Creo que el tiempo es el mejor juez y laxante para limpiar las «inmundicias» sociales, si es que lo son, porque todo se reduce a los gustos y la libre elección de cada quien, por supuesto. Pero que un reggaetonero pase más tiempo en el gimnasio que en la escuela de música es una buena noticia para quienes odian esta «manifestación sonora», pero insisto, será el tiempo quien dé el veredicto y no una turba de moralistas trasnochados. No va igual con el vallenato, aclaremos, que a estas alturas del partido, ha demostrado su perdurabilidad y buena salud entre nosotros, aunque cause grima reconocerlo.

Para cerrar estas líneas y por pura curiosidad, llamé a mi sobrina Nohelia, que anda elaborando, casualmente, una lista de reproducción para la celebración de sus 15 años, el próximo 28 de enero, y dijo muy feliz y despreocupada, que la cosa va de Lady Gaga, Beyoncé, entre otras y otros, y de mucho reggeatón.
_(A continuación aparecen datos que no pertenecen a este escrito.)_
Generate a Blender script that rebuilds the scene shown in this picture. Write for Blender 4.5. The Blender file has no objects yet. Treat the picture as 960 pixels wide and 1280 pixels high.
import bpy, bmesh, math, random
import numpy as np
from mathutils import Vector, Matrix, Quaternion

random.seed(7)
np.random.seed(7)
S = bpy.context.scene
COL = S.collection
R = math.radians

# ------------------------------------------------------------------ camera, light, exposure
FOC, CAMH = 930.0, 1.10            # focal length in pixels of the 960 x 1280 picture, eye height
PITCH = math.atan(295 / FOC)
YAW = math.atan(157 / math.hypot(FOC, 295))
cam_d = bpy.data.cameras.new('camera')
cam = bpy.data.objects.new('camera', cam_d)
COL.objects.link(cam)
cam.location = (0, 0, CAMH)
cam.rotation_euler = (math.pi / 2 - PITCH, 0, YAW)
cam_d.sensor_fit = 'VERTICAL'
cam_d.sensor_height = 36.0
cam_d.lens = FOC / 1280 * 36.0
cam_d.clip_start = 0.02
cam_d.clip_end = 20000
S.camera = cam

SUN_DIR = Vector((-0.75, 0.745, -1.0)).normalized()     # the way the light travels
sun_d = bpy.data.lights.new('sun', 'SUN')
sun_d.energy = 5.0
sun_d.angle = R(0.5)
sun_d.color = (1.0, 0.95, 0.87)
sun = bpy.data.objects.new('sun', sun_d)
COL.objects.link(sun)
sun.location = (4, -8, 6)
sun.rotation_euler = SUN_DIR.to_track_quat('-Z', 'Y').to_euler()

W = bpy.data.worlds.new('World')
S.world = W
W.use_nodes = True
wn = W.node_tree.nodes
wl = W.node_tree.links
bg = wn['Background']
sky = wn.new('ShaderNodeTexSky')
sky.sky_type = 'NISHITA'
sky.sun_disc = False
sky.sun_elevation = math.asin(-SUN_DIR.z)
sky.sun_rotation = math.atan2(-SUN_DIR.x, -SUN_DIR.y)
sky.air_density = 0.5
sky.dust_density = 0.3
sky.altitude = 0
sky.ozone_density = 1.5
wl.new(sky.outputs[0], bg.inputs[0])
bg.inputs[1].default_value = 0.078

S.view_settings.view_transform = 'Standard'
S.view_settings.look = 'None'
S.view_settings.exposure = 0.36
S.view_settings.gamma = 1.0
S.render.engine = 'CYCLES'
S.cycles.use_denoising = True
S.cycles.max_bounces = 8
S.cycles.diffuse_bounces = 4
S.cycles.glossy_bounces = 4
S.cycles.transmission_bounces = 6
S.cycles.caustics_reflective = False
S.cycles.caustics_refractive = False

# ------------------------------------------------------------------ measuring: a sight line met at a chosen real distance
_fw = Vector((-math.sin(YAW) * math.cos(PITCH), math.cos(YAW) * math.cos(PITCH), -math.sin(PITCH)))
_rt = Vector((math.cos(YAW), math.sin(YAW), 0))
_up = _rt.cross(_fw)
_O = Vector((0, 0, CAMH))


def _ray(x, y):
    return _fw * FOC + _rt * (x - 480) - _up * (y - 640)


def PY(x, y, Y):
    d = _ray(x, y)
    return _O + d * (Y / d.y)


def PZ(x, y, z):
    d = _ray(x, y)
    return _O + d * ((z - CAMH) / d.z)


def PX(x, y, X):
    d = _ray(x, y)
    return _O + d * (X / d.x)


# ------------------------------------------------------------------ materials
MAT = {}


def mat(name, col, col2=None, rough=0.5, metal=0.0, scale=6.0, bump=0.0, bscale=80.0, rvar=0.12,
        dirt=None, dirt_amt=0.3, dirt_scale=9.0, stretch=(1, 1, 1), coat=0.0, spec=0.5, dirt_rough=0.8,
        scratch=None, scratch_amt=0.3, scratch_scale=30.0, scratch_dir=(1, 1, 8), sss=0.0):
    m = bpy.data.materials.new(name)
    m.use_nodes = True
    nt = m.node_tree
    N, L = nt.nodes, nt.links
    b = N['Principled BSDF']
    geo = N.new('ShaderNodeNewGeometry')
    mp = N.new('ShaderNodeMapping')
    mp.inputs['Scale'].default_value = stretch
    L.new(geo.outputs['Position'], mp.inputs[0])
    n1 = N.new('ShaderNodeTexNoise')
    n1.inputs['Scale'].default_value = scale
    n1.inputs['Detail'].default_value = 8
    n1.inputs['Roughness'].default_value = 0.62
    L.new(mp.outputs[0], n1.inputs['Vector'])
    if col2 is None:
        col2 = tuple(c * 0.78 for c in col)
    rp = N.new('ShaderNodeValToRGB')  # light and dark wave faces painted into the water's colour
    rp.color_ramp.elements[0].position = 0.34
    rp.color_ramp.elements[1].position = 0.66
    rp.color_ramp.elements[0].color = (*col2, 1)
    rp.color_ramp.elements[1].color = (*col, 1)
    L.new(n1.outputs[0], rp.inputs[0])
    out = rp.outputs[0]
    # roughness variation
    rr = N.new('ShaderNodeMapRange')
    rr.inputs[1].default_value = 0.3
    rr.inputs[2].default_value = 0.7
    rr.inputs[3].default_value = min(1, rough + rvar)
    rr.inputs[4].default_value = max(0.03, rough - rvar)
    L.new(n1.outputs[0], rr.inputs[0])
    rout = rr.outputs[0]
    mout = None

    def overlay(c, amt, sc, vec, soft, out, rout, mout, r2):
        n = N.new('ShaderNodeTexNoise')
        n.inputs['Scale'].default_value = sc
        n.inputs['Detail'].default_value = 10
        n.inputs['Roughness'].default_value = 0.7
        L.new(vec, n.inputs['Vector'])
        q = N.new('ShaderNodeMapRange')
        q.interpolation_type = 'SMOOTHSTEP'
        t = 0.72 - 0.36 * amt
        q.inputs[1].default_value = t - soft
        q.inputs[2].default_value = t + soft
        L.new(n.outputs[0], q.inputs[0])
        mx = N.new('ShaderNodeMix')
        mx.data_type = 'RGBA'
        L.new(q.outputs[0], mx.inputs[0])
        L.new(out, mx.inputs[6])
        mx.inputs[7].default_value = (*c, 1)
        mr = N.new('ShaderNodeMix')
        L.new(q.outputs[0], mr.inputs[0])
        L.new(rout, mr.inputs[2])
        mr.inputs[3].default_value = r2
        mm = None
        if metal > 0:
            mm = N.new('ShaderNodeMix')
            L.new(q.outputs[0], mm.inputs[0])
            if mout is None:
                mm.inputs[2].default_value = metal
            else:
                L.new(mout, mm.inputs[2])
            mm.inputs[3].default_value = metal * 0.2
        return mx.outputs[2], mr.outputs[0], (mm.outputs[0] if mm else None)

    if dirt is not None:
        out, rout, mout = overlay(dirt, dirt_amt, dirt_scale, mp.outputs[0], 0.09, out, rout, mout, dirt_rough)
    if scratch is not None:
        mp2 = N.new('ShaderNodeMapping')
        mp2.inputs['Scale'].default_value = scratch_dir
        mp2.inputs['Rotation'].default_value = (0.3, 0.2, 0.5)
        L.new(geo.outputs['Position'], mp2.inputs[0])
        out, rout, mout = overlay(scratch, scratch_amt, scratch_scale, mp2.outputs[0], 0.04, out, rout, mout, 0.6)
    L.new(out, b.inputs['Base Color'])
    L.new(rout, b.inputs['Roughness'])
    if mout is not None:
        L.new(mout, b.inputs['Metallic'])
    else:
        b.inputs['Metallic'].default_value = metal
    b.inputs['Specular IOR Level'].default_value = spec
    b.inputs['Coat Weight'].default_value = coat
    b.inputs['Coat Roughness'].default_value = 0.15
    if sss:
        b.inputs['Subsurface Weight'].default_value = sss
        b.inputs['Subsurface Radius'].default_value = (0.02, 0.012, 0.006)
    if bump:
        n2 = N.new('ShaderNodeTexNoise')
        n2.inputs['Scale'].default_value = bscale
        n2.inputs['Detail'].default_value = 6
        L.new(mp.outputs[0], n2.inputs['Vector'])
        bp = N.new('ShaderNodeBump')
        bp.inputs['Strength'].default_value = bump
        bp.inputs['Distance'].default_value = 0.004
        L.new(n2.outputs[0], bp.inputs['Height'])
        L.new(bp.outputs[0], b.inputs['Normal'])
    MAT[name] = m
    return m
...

Le expliqué lo de la mentada resolución  y de cómo tendría que pasar, ahora,  ese repertorio festivo por alguna de las taquillas de la Zona Educativa para el respectivo aval y certificación. Me ripostó un «¡ajá!» irónico, burlón y colgó sin despedirse siquiera. Yo recordé, al instante, a aquel gobernador del Zulia, de los años 70, que prohibió, vía decreto, que los hombres menores de 18 años anduvieran por ahí con el pelo largo, «mechúos», porque no era honorable que un varón de estos lares luciera tan estrafalariamente afeminado.

No pienso hacer una enumeración de «improsólitos» burocráticos acontecidos en esta playa insalubre, pero por lo visto, acá en el Zulia tenemos una propensión genética al ridículo voluntario que resalta, escandalosamente, y con cierta alegría, nuestro gentilicio único y sideral. ¡Gloria a ti Casta Señora!